Jewelry Designer’s Pioneer Story is a Limited-Edition Gem

Paula Dawkins is a pioneer on the Asheville arts scene. Photo by Tim Barnwell

Paula Dawkins does 99 percent of her jewelry-design work on a computer. But the first idea is always a drawing, to be found somewhere in her piles of filled-up sketchpads. “I don’t seem to run out of ideas,” she says.

Dawkins graduated from Appalachian State University in 1972 with a degree in psychology, intent on finding answers to life’s meaning. Pursuit of existential purpose, however, soon gave way to practical matters. “I realized I needed an income. Somehow I hadn’t put that together with getting a college degree.” A friend suggested she try her hand at making and selling jewelry. “It was working for him, so it should work for me. Or at least that’s what I assumed.”

Equipped with only a jewelry saw and a few basic tools, she began making silver jewelry (mostly pendants and simple earrings) using coins. She describes these early pieces as “basic” and “crude.”

“The prices started at $5 and climbed all the way to $25,” she recalls. After a while, she decided to try her luck selling her creations at craft shows.

Much of Dawkins’ work visually references the mountains.

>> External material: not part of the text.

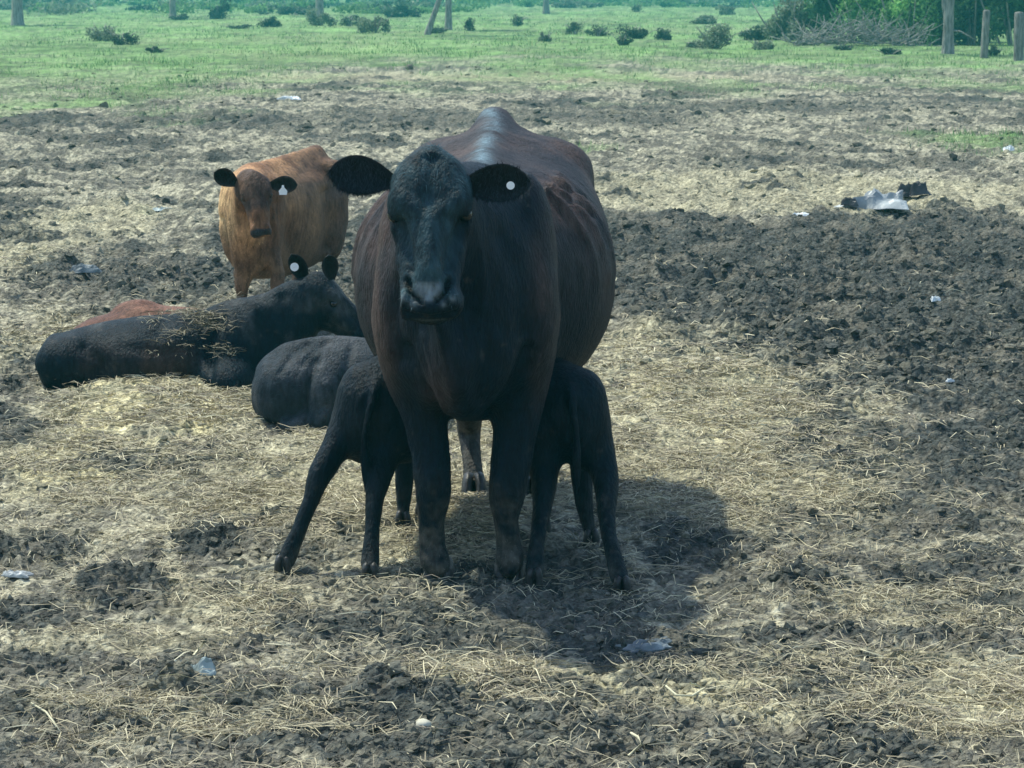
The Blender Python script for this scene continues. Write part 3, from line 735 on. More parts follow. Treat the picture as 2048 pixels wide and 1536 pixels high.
    V = crease(V, Q, [(XN([(797, 455), (810, 500), (816, 545)]), .015, .018, nz), (XN([(922, 455), (904, 500), (897, 545)]), .015, .018, nz), (XN([(858, 320), (858, 400)]), .030, .014, nz),
                      (XN([(803, 405), (818, 420)]), .020, -.009, nz), (XN([(912, 405), (898, 420)]), .020, -.009, nz), (XN([(858, 440), (858, 540)]), .018, -.006, nz),
                      (XN([(822, 450), (832, 520)]), .014, .006, nz), (XN([(894, 450), (884, 520)]), .014, .006, nz)])
    V = crease(V, Q, [(nost[0], .0085, .026, nz), (nost[1], .0085, .026, nz), (XN([(800, 628), (830, 636), (858, 638), (886, 636), (912, 628)]), .006, .010, nz)])
    V = crease(V, Q, [(X3([(812, 690), (838, 760), (872, 815), (892, 850)]), .022, .030, fr), (X3([(1060, 700), (1030, 770), (1000, 815), (980, 840)]), .022, .028, fr),
                      (X3([(852, 655), (872, 720), (884, 790), (893, 840)]), .011, -.010, fr), (X3([(800, 560), (786, 640), (800, 720)]), .020, .016, fr),
                      (X3([(1010, 470), (1046, 560), (1052, 660)]), .035, .014, fr), (X3([(960, 620), (968, 700), (960, 780)]), .03, .008, fr),
                      (X3([(900, 668), (918, 730), (925, 790)]), .014, .008, fr),
                      ([(.165, 7.75, 1.22), (.205, 7.72, 1.0), (.19, 7.72, .74)], -.045, .030, None), ([(-.445, 7.75, 1.22), (-.475, 7.72, 1.0), (-.46, 7.72, .74)], -.045, .030, None),
                      ([(.10, 7.80, 1.24), (.22, 8.1, 1.12), (.33, 8.3, .98)], -.020, .012, None), ([(.14, 8.0, 1.21), (.26, 8.35, 1.10), (.34, 8.6, .96)], -.02, .012, None)])
    # colours of the coat: black head and legs, weathered brown on ribs and shoulder, doubling as painted shoulder highlights
    up = sm(.62, 1.12, V[:, 2]); ax_ = np.abs(V[:, 0]+.137)
    rim = sm(.16, .27, ax_)*(V[:, 1] < 7.72)*sm(.45, .75, V[:, 2]); ribs = sm(7.62, 7.8, V[:, 1])*(.12+.88*up)
    reg = np.clip(np.maximum(rim, ribs), 0, 1)*sm(7.05, 7.25, V[:, 1]); col, m_ = mix_noise(V, BLACK, DARKBR, .20, 31, -.35, .4, reg)
    pat = np.exp(-(((V[:, 0]+.215)/.05)**2+((V[:, 2]-.66)/.10)**2))*(V[:, 1] < 7.5); col = col+np.array((.035, .018, .012))*pat[:, None]
    hs = (V-poll)@R/.97
    fac = (V[:, 1] < 7.1)*(hs[:, 0] < .46)*(sm(-.11, -.03, hs[:, 2])**1.5)*(hs[:, 0] > -.06); col = col+(np.array((.020, .038, .040))*(.75+.9*fbm3(V/.045, 88, 3))[:, None])*fac[:, None]  # skylight on the front of the face painted in as a teal tint
    pc = P(855, 586, 6.80); pad = np.exp(-(((V[:, 0]-pc[0])/.036)**6+((V[:, 2]-pc[2])/.026)**6))*(V[:, 1] < 6.98)
    col = col*(1-pad[:, None])+np.array((.15, .18, .19))*pad[:, None]  # nose pad paled: its wet sky sheen is put into the colour
    dn = np.full(len(V), 9.)
    for L_ in nost:
        for a, b_ in zip(L_[:-1], L_[1:]):
            ab = (b_-a)[[0, 2]]; p_ = (V-a)[:, [0, 2]]; tt = np.clip(p_@ab/(ab@ab), 0, 1); dn = np.minimum(dn, np.linalg.norm(p_-tt[:, None]*ab, axis=1))
    dn = (np.exp(-(dn/.008)**2)*nz)[:, None]; col = col*(1-dn)+.002*dn; pad = pad*(1-dn[:, 0])  # black nostril skin, with the shade of the cavity painted in
    mud_ = (1-sm(.05, .42, V[:, 2]+.08*fbm3(V/.05, 77, 3)))[:, None]*np.clip(.5+fbm3(V/.03, 78, 3), 0, 1)[:, None]
    col = col*(1-mud_*.8)+np.array((.11, .10, .08))*mud_*.8
    for q in (1, -1):
        de = np.exp(-(np.linalg.norm((V-T_((.192, q*.105, -.058)))*np.array((1, 1, .8)), axis=1)/.036)**2)[:, None]*.9; col = col*(1-de)+np.array((.002, .003, .004))*de
    for (a_, b_, rr0) in ((824, 611, .010), (886, 611, .008), (805, 600, .010), (905, 600, .008)):
        pl = P(a_, b_, 6.8); dl = (np.exp(-(((V[:, 0]-pl[0])**2+(V[:, 2]-pl[2])**2)/rr0**2))*nz)[:, None]; col = col*(1-dl)+np.array((.12, .15, .16))*dl
    pl = P(862, 648, 6.8); dl = (np.exp(-(((V[:, 0]-pl[0])/.045)**4+((V[:, 2]-pl[2])/.006)**2))*nz)[:, None]; col = col*(1-dl)+np.array((.05, .065, .07))*dl
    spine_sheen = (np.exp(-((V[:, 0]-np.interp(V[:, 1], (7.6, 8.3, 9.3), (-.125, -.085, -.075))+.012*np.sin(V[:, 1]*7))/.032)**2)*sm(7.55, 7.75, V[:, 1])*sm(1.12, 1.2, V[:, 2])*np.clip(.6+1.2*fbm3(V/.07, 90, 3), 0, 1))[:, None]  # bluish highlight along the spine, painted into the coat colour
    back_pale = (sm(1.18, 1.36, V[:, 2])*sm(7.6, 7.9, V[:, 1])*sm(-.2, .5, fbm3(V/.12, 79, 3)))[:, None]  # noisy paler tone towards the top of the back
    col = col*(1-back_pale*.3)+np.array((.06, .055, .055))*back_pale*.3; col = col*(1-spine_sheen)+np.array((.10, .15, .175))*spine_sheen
    ears = []
    # photo-left ear, photo-right ear
    e = ear_mesh(P(786, 362, 7.06), P(657, 344, 7.03), (-.10, -1, .10), .112, .40, .012); ears.append((*e, (.012, .013, .014)))
    e = ear_mesh(P(926, 374, 7.06), P(1060, 362, 7.05), (.12, -1, -.05), .108, .42, .012); ears.append((*e, (.012, .013, .014)))
    flow = lambda p: np.c_[(p[:, 0]+o0[0]+.12)*1.2, np.full(len(p), .7), np.full(len(p), -.8)]
    def tuft(p): 
        q = p+o0; d = np.linalg.norm(q-poll-np.array((0, .0, -.03)), axis=1); return 1+2.4*np.exp(-(d/.085)**2)
    finish(root, o0, V, Q, col, ears, 110000, .014, flow, tuft, seed=3, wet=pad)
    # hair fringe inside the ears
    for (eV, eF, eT, _) in ears:
        fur(root, eV-o0, eF, np.tile(np.array((.012, .016, .02)), (len(eV), 1)), 4000, .020, lambda p: np.c_[np.zeros(len(p)), np.full(len(p), -.3), np.full(len(p), -1.)], seed=8)
    add_eyes(root, o0, T_, .97)
    add_tag(root, o0, P(1021, 371, 6.985), (.1, -1, .05), .0115)
    for (a, b_) in ((879, 1164), (1020, 1163)):
        g = G(a, b_); add_hoof(root, o0, (g[0], g[1]-.0, min(.012, float(hz(g[0], g[1])[0]))), .055, .085, (-.05, -1))
    for (a, b_) in ((948, 992), (1061, 992)):
        g = G(a, b_); add_hoof(root, o0, (g[0], g[1], float(hz(g[0], g[1])[0])), .05, .075, (0, -1))
build_cow()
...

“The first show I did was in Richmond, Virginia. I was so broke that I could not get a hotel room until I made some money.” Luckily, her first sale was to a woman of fine taste. “[She] was a nanny pushing one of those expensive baby carriages, and [she purchased] my most expensive items. Needless to say, I got a hotel for the night.” She even got to go out for dinner. “I remember it like yesterday, and it was 45 years ago,” she says. Dawkins continued working craft shows for several years, doing as many as 32 in a 12-month span.

In 1983, she moved to Asheville, and a few months later, opened Jewelry Design, becoming a pioneer artisan on Lexington Avenue. Then Carol Schniedewind joined the firm. “Carol was instrumental in changing our name to Jewels That Dance,” says Dawkins. “She does all the marketing … without her, our design studio would not be what it is today.”

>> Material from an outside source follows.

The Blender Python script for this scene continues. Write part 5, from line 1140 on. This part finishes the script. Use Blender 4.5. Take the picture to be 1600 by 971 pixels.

In 1986, Jewels That Dance moved to its current location on Haywood Street. Last year brought somewhat of a pearl-anniversary present: the business was named the top “Designer Jewelry Store” in the U.S. by the trade organization JCK.

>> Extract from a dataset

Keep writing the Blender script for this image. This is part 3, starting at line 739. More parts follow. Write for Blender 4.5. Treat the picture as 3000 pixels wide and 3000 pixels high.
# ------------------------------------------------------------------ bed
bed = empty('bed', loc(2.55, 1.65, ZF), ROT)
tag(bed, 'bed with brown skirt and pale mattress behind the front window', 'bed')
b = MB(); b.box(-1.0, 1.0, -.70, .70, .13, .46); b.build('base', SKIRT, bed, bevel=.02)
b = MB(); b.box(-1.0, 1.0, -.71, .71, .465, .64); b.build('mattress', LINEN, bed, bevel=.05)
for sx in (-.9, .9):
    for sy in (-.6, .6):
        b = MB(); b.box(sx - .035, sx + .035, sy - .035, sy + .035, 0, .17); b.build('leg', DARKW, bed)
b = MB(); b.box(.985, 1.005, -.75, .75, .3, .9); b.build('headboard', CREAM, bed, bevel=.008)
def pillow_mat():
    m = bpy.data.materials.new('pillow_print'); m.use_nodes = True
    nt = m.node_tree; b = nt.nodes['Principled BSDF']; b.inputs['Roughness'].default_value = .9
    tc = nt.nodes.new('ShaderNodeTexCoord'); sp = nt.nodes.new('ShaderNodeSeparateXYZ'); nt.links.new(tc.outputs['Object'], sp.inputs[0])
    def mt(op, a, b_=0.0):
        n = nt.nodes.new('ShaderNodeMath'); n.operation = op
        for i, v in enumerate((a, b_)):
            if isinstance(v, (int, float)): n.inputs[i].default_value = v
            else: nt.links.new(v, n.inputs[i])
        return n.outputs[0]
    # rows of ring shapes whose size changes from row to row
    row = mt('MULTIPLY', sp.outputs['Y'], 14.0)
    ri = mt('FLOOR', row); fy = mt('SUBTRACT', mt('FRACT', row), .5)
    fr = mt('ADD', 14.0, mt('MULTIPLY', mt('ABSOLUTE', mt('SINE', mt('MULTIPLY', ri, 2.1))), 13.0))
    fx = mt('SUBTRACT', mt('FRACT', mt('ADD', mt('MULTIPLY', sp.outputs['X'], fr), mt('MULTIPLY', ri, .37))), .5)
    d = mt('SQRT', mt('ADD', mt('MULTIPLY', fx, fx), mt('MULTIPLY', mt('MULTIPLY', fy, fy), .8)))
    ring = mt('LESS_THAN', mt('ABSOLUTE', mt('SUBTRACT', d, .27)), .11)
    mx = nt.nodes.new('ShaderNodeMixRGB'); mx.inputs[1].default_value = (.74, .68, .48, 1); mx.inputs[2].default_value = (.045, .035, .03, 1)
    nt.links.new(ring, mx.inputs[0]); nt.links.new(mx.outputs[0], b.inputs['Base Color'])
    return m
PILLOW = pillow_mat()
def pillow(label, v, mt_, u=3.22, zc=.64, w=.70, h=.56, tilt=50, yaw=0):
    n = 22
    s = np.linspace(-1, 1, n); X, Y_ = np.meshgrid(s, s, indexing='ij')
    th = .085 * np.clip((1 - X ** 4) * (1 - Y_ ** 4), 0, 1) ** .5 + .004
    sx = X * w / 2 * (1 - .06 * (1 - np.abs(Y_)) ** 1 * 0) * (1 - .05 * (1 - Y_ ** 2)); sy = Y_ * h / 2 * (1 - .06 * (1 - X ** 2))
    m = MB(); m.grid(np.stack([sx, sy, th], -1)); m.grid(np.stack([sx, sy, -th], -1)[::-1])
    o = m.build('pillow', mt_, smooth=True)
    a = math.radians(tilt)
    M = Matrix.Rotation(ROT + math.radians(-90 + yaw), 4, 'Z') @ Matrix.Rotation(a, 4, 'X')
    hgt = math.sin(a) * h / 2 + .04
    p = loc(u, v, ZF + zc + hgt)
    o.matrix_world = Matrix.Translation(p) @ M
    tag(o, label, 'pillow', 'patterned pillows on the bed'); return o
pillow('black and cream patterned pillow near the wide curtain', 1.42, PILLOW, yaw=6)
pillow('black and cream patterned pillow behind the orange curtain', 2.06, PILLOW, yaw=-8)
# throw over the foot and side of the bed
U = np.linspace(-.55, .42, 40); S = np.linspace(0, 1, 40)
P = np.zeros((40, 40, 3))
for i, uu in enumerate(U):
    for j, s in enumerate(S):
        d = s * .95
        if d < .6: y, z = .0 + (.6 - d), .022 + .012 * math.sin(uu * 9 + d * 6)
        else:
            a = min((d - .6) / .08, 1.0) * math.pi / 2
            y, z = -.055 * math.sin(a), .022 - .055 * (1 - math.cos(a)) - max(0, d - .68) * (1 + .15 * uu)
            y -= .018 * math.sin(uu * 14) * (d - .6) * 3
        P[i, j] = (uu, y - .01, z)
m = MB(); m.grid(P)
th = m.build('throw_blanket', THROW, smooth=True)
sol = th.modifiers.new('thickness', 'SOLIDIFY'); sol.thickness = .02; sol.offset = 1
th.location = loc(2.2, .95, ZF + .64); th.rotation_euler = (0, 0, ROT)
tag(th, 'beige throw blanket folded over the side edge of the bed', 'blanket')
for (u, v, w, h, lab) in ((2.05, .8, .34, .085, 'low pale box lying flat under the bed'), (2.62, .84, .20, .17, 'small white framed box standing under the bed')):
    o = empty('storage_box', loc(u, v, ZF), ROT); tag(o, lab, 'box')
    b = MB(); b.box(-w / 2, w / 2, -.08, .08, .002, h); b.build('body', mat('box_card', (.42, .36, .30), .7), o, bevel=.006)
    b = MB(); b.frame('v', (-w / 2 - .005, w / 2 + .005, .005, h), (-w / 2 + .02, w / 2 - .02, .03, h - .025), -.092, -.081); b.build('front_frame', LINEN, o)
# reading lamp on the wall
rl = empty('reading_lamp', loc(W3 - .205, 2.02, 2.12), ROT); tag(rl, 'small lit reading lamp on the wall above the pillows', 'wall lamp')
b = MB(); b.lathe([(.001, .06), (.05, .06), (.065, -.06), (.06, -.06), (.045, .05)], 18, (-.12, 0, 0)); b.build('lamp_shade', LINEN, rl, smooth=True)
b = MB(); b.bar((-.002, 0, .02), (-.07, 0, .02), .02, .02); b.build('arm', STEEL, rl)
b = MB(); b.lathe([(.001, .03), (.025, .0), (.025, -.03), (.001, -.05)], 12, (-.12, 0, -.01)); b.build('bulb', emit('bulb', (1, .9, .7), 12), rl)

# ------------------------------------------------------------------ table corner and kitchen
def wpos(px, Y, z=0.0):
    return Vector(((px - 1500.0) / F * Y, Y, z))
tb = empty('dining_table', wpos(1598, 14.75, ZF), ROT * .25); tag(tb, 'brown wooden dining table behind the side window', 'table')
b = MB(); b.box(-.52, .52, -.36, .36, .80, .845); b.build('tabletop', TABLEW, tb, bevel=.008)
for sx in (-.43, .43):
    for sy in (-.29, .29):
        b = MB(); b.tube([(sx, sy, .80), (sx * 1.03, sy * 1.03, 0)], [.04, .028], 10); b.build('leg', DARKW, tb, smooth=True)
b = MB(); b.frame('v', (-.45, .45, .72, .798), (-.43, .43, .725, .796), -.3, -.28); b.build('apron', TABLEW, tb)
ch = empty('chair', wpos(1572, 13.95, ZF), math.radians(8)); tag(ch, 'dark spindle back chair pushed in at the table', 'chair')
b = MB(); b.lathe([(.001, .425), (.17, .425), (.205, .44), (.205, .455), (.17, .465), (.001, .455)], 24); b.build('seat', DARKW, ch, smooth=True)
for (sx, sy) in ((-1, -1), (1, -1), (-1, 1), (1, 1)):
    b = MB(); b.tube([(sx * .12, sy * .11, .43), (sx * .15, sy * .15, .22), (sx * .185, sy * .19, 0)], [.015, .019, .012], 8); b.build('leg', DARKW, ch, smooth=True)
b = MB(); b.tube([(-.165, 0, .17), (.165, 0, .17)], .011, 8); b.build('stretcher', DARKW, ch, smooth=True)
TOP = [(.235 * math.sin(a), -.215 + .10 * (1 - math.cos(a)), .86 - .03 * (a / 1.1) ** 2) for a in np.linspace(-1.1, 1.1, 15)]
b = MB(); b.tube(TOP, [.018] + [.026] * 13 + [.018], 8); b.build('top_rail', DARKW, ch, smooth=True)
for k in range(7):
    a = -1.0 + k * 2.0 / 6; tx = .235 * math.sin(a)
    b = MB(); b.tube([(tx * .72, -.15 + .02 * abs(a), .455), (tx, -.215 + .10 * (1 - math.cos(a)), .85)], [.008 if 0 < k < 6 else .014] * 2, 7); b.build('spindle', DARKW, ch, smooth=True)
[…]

Paula Dawkins has a fondness for rings.

In the early years, Dawkins focused primarily on developing wholesale outlets. At one point, more than 75 national galleries carried her work. In the late ’90s, though, with business increasing at her store in Asheville, she decided to devote more of her creative energy to the retail side of her operation. Along with the other three designers at Jewels That Dance, she makes one-of-a-kind pieces (including custom work) and limited-edition designs.

Basically self taught, Dawkins received additional education through courses at Penland School of Crafts, Holland School for Jewelers, training in the use of computer-assisted design from Gemvision, and certification in diamond grading from the Gemological Institute of America.

In the end it comes back to what is basic (though never crude). “I love arranging different gemstones to form a pleasing palette,” she says. “It’s a jeweler’s version of painting. This is the art.”